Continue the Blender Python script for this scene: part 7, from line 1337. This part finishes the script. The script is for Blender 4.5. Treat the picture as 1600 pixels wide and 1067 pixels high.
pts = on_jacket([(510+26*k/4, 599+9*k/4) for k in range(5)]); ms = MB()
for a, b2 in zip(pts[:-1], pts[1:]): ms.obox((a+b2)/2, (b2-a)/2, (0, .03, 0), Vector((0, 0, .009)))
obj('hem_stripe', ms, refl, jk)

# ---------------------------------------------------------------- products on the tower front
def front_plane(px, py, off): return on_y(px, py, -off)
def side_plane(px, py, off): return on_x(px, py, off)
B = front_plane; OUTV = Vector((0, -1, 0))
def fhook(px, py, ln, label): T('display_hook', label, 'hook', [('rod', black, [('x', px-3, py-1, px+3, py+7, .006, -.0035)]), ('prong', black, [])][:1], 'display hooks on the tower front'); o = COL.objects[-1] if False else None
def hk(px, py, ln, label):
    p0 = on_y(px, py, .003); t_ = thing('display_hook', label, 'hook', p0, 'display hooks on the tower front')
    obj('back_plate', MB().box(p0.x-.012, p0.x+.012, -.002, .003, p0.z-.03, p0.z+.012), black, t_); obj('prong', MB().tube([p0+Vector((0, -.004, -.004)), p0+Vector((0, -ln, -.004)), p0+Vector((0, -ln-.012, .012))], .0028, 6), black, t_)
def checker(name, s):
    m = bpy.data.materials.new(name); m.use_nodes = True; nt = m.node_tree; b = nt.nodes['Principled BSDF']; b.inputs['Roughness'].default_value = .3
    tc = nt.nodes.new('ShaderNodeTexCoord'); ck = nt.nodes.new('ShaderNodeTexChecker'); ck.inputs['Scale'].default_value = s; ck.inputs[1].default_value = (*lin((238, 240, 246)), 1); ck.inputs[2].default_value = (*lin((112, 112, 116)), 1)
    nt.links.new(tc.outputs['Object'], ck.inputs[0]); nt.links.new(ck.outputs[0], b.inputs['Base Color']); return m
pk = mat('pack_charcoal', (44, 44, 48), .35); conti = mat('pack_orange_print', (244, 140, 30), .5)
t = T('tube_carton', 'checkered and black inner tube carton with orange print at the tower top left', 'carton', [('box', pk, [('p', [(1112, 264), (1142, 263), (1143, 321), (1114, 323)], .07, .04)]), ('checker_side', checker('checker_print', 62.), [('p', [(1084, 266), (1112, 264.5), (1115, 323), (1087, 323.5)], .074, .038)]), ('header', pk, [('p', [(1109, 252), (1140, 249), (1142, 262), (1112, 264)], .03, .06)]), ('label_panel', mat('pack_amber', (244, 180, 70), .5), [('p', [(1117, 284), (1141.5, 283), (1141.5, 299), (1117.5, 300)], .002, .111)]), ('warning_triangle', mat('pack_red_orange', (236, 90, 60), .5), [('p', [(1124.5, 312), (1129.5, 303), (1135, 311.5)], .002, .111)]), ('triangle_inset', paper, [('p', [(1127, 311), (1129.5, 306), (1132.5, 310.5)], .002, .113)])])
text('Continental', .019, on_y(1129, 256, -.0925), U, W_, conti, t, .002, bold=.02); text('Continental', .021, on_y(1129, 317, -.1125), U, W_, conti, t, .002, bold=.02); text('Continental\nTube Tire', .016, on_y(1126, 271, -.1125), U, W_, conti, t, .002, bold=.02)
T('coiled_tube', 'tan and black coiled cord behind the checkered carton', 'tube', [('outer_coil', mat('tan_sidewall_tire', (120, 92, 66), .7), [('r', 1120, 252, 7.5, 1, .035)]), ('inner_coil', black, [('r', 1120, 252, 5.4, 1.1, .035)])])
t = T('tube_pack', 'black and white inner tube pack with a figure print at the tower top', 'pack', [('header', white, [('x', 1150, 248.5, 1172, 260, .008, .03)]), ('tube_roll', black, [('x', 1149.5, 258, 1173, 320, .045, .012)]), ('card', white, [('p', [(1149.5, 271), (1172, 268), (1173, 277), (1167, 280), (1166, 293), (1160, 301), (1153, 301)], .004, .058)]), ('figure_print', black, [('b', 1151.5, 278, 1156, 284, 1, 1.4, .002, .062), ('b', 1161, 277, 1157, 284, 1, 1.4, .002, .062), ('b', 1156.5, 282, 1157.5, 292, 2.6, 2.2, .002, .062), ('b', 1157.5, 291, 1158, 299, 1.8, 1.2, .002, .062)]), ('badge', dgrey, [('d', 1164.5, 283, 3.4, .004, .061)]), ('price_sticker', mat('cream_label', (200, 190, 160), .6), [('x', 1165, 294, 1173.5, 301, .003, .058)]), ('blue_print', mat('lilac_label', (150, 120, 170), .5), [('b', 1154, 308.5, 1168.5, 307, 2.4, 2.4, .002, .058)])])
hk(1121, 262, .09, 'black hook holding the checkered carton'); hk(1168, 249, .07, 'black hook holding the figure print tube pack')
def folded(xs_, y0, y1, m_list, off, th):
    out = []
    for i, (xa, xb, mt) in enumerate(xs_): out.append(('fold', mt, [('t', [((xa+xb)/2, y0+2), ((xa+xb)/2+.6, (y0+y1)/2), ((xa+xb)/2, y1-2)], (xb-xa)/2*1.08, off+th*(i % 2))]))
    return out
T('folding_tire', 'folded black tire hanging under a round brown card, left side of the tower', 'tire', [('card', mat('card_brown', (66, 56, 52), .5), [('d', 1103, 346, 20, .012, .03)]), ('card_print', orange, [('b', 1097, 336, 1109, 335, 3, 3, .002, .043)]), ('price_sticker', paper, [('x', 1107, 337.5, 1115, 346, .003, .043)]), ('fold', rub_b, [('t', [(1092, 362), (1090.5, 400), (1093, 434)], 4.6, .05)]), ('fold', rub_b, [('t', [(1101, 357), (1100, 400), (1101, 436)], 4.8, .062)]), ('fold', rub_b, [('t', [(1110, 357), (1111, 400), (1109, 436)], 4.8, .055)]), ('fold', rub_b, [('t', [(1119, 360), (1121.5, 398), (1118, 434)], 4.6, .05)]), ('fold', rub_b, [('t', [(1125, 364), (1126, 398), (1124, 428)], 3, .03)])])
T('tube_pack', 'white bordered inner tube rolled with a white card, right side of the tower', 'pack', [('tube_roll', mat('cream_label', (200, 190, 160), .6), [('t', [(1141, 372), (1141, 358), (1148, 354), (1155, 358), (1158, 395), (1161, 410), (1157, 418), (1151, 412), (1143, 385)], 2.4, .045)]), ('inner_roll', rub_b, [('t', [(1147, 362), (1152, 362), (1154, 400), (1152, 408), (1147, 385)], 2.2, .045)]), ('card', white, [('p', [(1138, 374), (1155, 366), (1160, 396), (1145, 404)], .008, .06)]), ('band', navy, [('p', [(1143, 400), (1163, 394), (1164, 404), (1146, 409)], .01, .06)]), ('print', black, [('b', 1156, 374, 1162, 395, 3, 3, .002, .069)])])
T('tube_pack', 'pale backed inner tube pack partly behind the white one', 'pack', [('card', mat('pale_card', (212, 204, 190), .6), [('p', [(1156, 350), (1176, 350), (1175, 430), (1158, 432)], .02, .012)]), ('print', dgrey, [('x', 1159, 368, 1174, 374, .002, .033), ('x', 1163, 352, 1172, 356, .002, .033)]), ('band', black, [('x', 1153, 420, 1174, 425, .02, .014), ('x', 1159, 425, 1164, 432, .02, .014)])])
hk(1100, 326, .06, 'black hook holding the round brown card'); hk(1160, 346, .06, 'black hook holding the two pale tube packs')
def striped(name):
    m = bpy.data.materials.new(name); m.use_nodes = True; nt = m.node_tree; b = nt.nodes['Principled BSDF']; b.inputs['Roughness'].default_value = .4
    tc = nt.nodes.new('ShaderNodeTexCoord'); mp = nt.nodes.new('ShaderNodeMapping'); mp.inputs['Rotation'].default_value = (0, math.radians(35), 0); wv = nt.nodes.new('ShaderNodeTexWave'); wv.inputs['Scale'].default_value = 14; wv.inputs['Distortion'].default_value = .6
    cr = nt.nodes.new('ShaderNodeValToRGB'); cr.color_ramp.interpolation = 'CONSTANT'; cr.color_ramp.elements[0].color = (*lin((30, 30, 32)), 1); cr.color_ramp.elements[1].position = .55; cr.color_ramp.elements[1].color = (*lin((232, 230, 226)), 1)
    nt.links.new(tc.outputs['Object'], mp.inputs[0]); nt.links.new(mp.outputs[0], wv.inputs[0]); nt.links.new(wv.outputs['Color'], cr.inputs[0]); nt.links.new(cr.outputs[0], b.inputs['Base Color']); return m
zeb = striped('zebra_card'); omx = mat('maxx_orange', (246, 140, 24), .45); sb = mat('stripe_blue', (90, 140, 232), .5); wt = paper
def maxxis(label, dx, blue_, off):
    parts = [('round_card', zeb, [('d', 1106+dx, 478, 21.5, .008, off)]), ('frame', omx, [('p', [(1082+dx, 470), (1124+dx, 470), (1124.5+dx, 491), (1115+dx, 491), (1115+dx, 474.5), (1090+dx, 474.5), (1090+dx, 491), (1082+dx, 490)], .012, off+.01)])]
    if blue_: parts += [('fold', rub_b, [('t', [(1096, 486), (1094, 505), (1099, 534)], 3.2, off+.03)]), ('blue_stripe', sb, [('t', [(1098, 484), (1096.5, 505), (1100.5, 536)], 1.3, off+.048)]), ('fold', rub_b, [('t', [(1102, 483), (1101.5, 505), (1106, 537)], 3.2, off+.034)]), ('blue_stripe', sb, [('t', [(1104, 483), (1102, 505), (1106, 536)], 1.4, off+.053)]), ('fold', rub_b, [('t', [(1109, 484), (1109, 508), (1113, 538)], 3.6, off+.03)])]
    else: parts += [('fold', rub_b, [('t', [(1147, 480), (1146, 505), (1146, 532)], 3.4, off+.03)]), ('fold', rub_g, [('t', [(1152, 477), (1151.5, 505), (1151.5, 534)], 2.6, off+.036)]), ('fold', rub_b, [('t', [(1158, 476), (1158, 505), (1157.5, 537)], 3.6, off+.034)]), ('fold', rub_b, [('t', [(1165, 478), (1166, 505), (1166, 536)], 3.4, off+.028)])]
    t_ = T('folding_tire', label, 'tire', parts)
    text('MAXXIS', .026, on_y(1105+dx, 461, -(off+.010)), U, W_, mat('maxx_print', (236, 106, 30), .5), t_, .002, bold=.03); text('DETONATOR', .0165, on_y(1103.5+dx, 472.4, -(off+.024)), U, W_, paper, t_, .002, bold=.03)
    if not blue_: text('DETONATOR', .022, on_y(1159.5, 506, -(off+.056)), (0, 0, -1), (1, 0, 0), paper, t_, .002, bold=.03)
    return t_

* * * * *

• _BRIEF_:
Print the listing above from its first line through the line with "obj('hem_stripe', ms, refl, jk)", and stop there.

• _SOLUTION_:
Continue the Blender Python script for this scene: part 7, from line 1337. This part finishes the script. The script is for Blender 4.5. Treat the picture as 1600 pixels wide and 1067 pixels high.
pts = on_jacket([(510+26*k/4, 599+9*k/4) for k in range(5)]); ms = MB()
for a, b2 in zip(pts[:-1], pts[1:]): ms.obox((a+b2)/2, (b2-a)/2, (0, .03, 0), Vector((0, 0, .009)))
obj('hem_stripe', ms, refl, jk)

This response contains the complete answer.